Eine Mutter und eine Großmutter lässt sie über den Verlust der beiden Söhne/Enkel bei der Geiselnahme in Beslan erzählen, von der schwierigen Identifizierung der verkohlten Kinderkörper, denen man bis auf die Knochen sehen kann. Untermalt ist das am Anfang noch eher konterkarierend mit Klavierklimpern, dann aber mit hollywoodisierendem Streicherbrei.

Betroffenheitsherbeispielung
BE-Altmeisterin Carmen-Maja Antoni und deren Tochter Jennipher Antoni können das Leiden dieser Frauen auch so spielen, dass es wirklich berührt. Hätte man sich zuvor nicht schon ziemlich über die Betroffenheitsherbeispielung ärgern müssen. Die im Dokumentarischen eigentlich fehl am Platz ist. Dieses dritte Drittel ist aber noch das beste des Abends, der der russischen Journalistin Anna Politkowskaja gedenken möchte.

Vorteilhaft ist da nicht nur das schauspielerische Können der Antonis. Vor allem senkt die Inszenierung hier kurzzeitig einmal den Zeigefinger, den sie zuvor ohne Unterlass auf den bösen Präsidenten Putin, dessen mindestens so bösen Busenkumpel Schröder und den bösen Gasprom-Konzern richtet. Die Darsteller dieser (natürlich zu Recht) Gescholtenen schicken sich in der Rahmenhandlung an, das Publikum mit einer Geburtstagsfeier für den russischen Präsidenten zu unterhalten, der am Premierentag, dem 7. Oktober, tatsächlich seinen 55. begeht.
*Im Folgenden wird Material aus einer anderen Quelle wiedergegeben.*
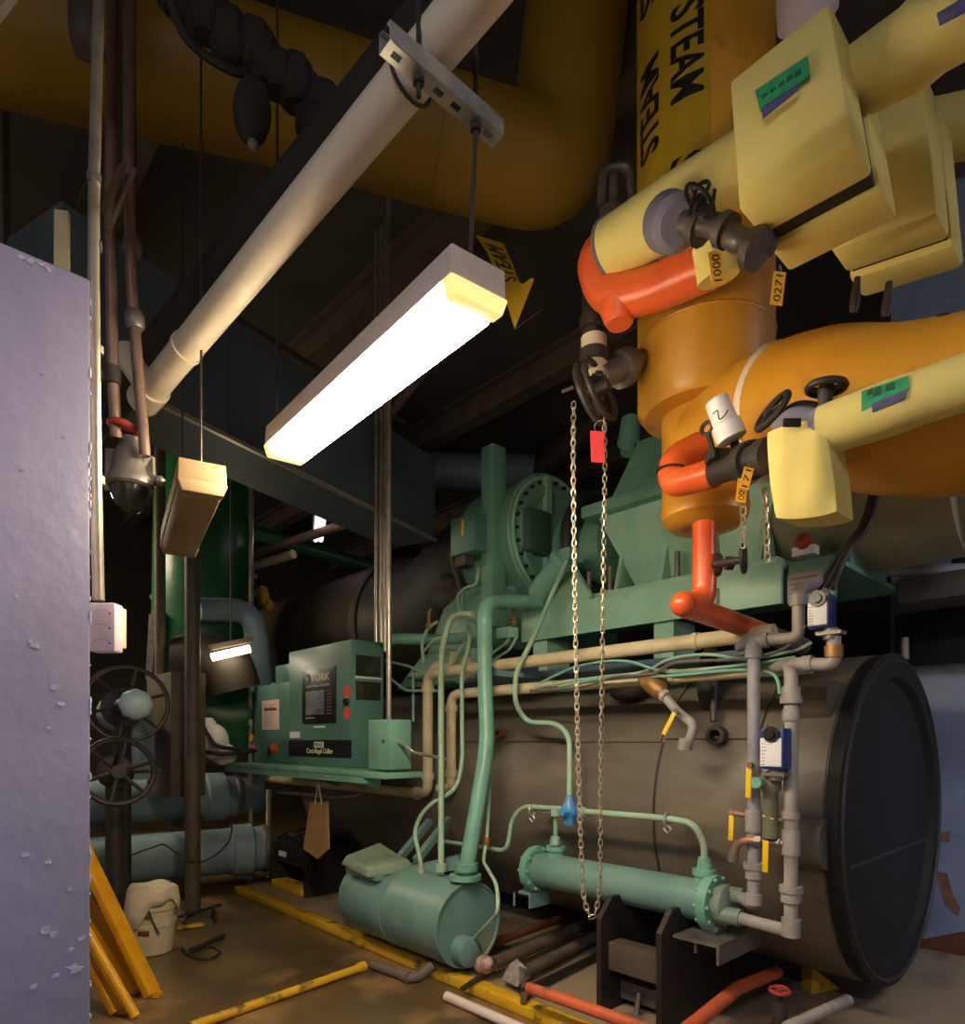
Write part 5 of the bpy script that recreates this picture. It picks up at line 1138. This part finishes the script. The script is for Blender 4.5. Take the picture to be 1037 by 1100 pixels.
for x in (-5.2, -4.55): part('shelf_bracket', MB().prism([(x, 2.5, 1.24), (x, 3.04, 1.24), (x, 3.04, 1.08)], (.02, 0, 0)), green, t)
# conduits behind the cabinet
for k, (px, pyb, lab) in enumerate(((404.5, 690, 'leftmost'), (410, 690, 'second'), (414, 700, 'third'), (418, 774, 'rightmost'))):
    Y_ = 2.58 if k == 3 else 2.9
    q = P(px, pyb, Y=Y_); solo('vertical_conduit', MB().tube([q, V((q.x, q.y, CEIL-.02))], .017, 10), conduit, '%s of the four bright conduits rising behind the control cabinet' % lab, 'conduit', 'vertical conduits behind the cabinet')
pipe('teal_branch', [P(405, 697, Y=3.0), P(420, 686, Y=3.05), P(470, 687, Y=3.3), P(500, 685, Y=3.5)], .045, tealpipe, 'teal pipe bending out behind the control cabinet', .15, seg=18)
# tangle of small tubes round the sump
tang = [([(452, 720), (444, 720), (444, 775)], .011, palewire, 'thin square cornered teal tube left of the cream pipe drop', .04, 3.2),
        ([(415, 710), (440, 716), (458, 724)], .012, palewire, 'thin teal tube slanting from the conduits to the cream pipe', .05, 3.15),
        ([(418, 728), (436, 742), (470, 742)], .012, palewire, 'thin teal tube sagging below the slanting one', .06, 3.15),
        ([(455, 712), (453, 690), (460, 674), (470, 668)], .013, palewire, 'thin teal tube arching at the brass gauge cock', .06, 3.1),
        ([(455, 700), (466, 688), (480, 684)], .011, palewire, 'short thin teal tube beside the arching one', .05, 3.12),
        ([(494, 658), (491, 640), (500, 631), (512, 629), (514, 610)], .013, palewire, 'small teal loop tube below the actuator box', .05, 3.35),
        ([(496, 660), (497, 634)], .01, palewire, 'short straight teal tube inside the small loop', .0, 3.38),
        ([(502, 664), (520, 667), (540, 672)], .014, tealpipe, 'short teal tube behind the thick teal pipe top', .03, 3.45),
        ([(524, 706), (545, 690), (550, 678)], .012, palewire, 'thin curved tube right of the thick teal pipe', .06, 3.4),
        ([(526, 712), (548, 698), (555, 685)], .011, palewire, 'lower thin curved tube right of the thick teal pipe', .06, 3.38),
        ([(484, 720), (492, 700), (500, 690)], .012, palewire, 'thin tube rising beside the straight riser', .04, 3.25)]
for pts, r, m, lab, f_, Y_ in tang:
    solo('thin_tube', MB().tube([P(x_, y_, Y=Y_) for x_, y_ in pts], r, 8, f=f_), m, lab, 'tube')
for i, (px, py, Y_, lab) in enumerate(((461, 668, 3.1, 'brass gauge cock left of the straight riser'), (552, 664, 3.42, 'brass gauge cock right of the thick teal pipe'))):
    t = thing('gauge_cock', lab, 'valve', None); q = P(px, py, Y=Y_)
    mb = MB(); mb.cyl(q-ZU*.06, q+ZU*.08, .014, seg=8); mb.ball(q-ZU*.03, .026, u=8, v=6); part('cock_body', mb, brass, t); part('cock_lever', MB().bar(q+ZU*.06, q+ZU*.1+XU*.03, .014, .01), copper, t)
mb = MB(); q = P(545, 679, Y=3.42); mb.box(q-V((.07, .05, .05)), q+V((.07, .05, .03)), .006); solo('relay_box', mb, mint, 'small mint relay box right of the thick teal pipe', 'box')
t = thing('service_valve', 'cluster valve with tan body behind the two teal risers', 'valve')
mb = MB(); q = P(490, 720, Y=3.45); mb.lathe(q-XU*.25, XU, [(0, .07), (.03, .1), (.12, .1), (.14, .07), (.3, .07), (.32, .1), (.4, .1), (.42, .07)], 18); mb.lathe(q, ZU, [(0, .06), (.15, .05)], 12); part('valve_body', mb, tan, t)
mb = MB(); mb.lathe(P(510, 702, Y=3.6), ZU, [(-.1, .1), (.1, .1), (.12, .06)], 18); part('bonnet', mb, green, t)
# hanging cardboard
t = thing('hanging_cardboard', 'brown cardboard strip hanging by string below the cabinet shelf', 'cardboard')
a_, b_ = P(333, 862, Y=2.62), P(351, 920, Y=2.62)
mb = MB(); w = (b_.x-a_.x)/2; mb.prism([V((a_.x, 2.62, a_.z)), V((b_.x, 2.62, a_.z+.03)), V((b_.x+.02, 2.62, b_.z+.06)), V((a_.x+w*.9, 2.62, b_.z-.04)), V((a_.x-.08, 2.6, b_.z+.02))], (0, .018, 0)); part('strip', mb, cardboard, t)
mb = MB(); q = V((a_.x+w, 2.62, a_.z)); mb.tube([q-XU*.05, q+V((.0, 0, .18)), q+XU*.06], .006, 6, f=.04); part('string', mb, paper, t)
solo('lower_left_conduit', MB().tube([P(297, 850, Y=3.2), P(360, 856, Y=3.2), P(385, 855, Y=3.2), P(400, 842, Y=3.2)], .022, 10, f=.05), conduit, 'thin pale conduit under the cream pipe below the shelf', 'conduit')
solo('lower_left_post', MB().tube([V((P(289, 848, Y=3.0).x, 3.0, .06)), P(289, 848, Y=3.0)], .03, 12), tan, 'pale upright pipe above the far black support', 'pipe')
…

Geisterhaft hallendes Mikroport
Just an diesem Tag wurde vor einem Jahr die in viele Richtungen kritisch recherchierende Politkowskaja vor dem Fahrstuhl ihres Wohnhauses mit vier Schüssen getötet, was Meyer wenig erkenntnisdienlich nachstellen lässt. Bis heute ist der Mord an dieser bewundernswerten, unerschrocken engagierten Frau, die Rita Feldmeier mit wütender Verve und geisterhaft hallendem Mikroport darzustellen sucht, ein ungeklärter Fall.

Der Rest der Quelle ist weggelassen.